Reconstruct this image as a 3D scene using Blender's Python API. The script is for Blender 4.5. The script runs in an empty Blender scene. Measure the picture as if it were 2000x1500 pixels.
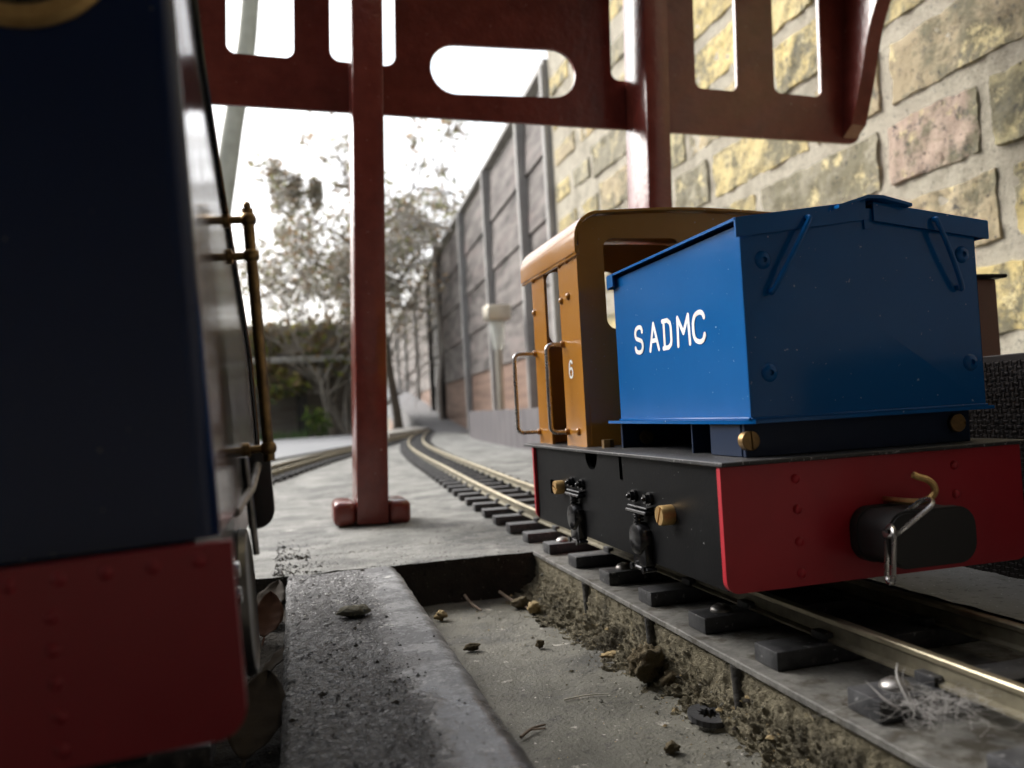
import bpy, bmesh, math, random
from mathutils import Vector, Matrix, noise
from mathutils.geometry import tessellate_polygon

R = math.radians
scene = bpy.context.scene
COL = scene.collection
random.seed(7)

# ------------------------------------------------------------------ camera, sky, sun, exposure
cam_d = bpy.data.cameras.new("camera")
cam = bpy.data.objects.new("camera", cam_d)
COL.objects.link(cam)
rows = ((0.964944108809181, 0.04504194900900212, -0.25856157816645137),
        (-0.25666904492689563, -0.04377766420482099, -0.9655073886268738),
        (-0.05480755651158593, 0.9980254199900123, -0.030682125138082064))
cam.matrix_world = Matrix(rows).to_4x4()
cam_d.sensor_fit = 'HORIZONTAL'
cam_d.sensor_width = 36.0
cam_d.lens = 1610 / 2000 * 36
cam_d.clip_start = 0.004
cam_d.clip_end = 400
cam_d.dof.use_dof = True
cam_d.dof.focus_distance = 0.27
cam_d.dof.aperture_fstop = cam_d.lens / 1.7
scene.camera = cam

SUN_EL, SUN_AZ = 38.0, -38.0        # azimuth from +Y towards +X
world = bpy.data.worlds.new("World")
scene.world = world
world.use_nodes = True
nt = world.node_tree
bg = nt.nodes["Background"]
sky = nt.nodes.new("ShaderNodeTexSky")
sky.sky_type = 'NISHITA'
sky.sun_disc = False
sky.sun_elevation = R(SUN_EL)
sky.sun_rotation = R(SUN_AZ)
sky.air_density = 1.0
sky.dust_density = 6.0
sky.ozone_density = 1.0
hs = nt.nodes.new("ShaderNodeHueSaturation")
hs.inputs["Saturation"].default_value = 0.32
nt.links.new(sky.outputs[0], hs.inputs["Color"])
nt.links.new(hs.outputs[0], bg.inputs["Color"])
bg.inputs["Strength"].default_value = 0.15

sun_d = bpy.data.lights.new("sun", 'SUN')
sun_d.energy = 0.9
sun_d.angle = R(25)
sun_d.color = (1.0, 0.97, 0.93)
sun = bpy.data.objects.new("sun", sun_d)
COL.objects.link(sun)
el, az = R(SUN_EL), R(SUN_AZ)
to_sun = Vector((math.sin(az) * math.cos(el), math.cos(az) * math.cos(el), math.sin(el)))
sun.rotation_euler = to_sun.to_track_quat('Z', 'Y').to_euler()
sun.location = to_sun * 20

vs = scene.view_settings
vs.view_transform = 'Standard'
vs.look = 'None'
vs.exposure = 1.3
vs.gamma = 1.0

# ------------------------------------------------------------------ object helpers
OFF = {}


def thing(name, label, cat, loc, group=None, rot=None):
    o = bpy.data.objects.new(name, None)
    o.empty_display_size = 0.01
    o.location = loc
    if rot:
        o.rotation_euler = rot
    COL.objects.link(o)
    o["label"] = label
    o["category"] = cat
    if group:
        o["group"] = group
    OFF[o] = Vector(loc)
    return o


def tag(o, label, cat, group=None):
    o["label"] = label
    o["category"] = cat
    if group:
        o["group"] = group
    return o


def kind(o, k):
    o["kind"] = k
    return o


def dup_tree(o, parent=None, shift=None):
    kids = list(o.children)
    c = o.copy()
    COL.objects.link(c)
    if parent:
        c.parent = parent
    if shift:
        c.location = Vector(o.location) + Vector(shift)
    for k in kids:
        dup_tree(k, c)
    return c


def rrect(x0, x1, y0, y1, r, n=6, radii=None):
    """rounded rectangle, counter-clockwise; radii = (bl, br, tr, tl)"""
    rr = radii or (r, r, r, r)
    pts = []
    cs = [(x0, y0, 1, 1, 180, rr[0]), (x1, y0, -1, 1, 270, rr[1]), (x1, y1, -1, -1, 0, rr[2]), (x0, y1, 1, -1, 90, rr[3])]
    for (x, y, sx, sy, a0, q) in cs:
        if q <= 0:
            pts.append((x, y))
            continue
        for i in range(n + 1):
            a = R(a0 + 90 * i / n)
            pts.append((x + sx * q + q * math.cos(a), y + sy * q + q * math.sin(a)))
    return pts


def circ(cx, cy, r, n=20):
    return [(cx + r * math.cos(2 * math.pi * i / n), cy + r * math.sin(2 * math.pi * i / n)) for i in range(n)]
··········
● Challenge
Write out again, exactly, the lines from the start of the listing up to the line containing "vs.gamma = 1.0", with both ends and without pictures.

● Result
Reconstruct this image as a 3D scene using Blender's Python API. The script is for Blender 4.5. The script runs in an empty Blender scene. Measure the picture as if it were 2000x1500 pixels.
import bpy, bmesh, math, random
from mathutils import Vector, Matrix, noise
from mathutils.geometry import tessellate_polygon

R = math.radians
scene = bpy.context.scene
COL = scene.collection
random.seed(7)

# ------------------------------------------------------------------ camera, sky, sun, exposure
cam_d = bpy.data.cameras.new("camera")
cam = bpy.data.objects.new("camera", cam_d)
COL.objects.link(cam)
rows = ((0.964944108809181, 0.04504194900900212, -0.25856157816645137),
        (-0.25666904492689563, -0.04377766420482099, -0.9655073886268738),
        (-0.05480755651158593, 0.9980254199900123, -0.030682125138082064))
cam.matrix_world = Matrix(rows).to_4x4()
cam_d.sensor_fit = 'HORIZONTAL'
cam_d.sensor_width = 36.0
cam_d.lens = 1610 / 2000 * 36
cam_d.clip_start = 0.004
cam_d.clip_end = 400
cam_d.dof.use_dof = True
cam_d.dof.focus_distance = 0.27
cam_d.dof.aperture_fstop = cam_d.lens / 1.7
scene.camera = cam

SUN_EL, SUN_AZ = 38.0, -38.0        # azimuth from +Y towards +X
world = bpy.data.worlds.new("World")
scene.world = world
world.use_nodes = True
nt = world.node_tree
bg = nt.nodes["Background"]
sky = nt.nodes.new("ShaderNodeTexSky")
sky.sky_type = 'NISHITA'
sky.sun_disc = False
sky.sun_elevation = R(SUN_EL)
sky.sun_rotation = R(SUN_AZ)
sky.air_density = 1.0
sky.dust_density = 6.0
sky.ozone_density = 1.0
hs = nt.nodes.new("ShaderNodeHueSaturation")
hs.inputs["Saturation"].default_value = 0.32
nt.links.new(sky.outputs[0], hs.inputs["Color"])
nt.links.new(hs.outputs[0], bg.inputs["Color"])
bg.inputs["Strength"].default_value = 0.15

sun_d = bpy.data.lights.new("sun", 'SUN')
sun_d.energy = 0.9
sun_d.angle = R(25)
sun_d.color = (1.0, 0.97, 0.93)
sun = bpy.data.objects.new("sun", sun_d)
COL.objects.link(sun)
el, az = R(SUN_EL), R(SUN_AZ)
to_sun = Vector((math.sin(az) * math.cos(el), math.cos(az) * math.cos(el), math.sin(el)))
sun.rotation_euler = to_sun.to_track_quat('Z', 'Y').to_euler()
sun.location = to_sun * 20

vs = scene.view_settings
vs.view_transform = 'Standard'
vs.look = 'None'
vs.exposure = 1.3
vs.gamma = 1.0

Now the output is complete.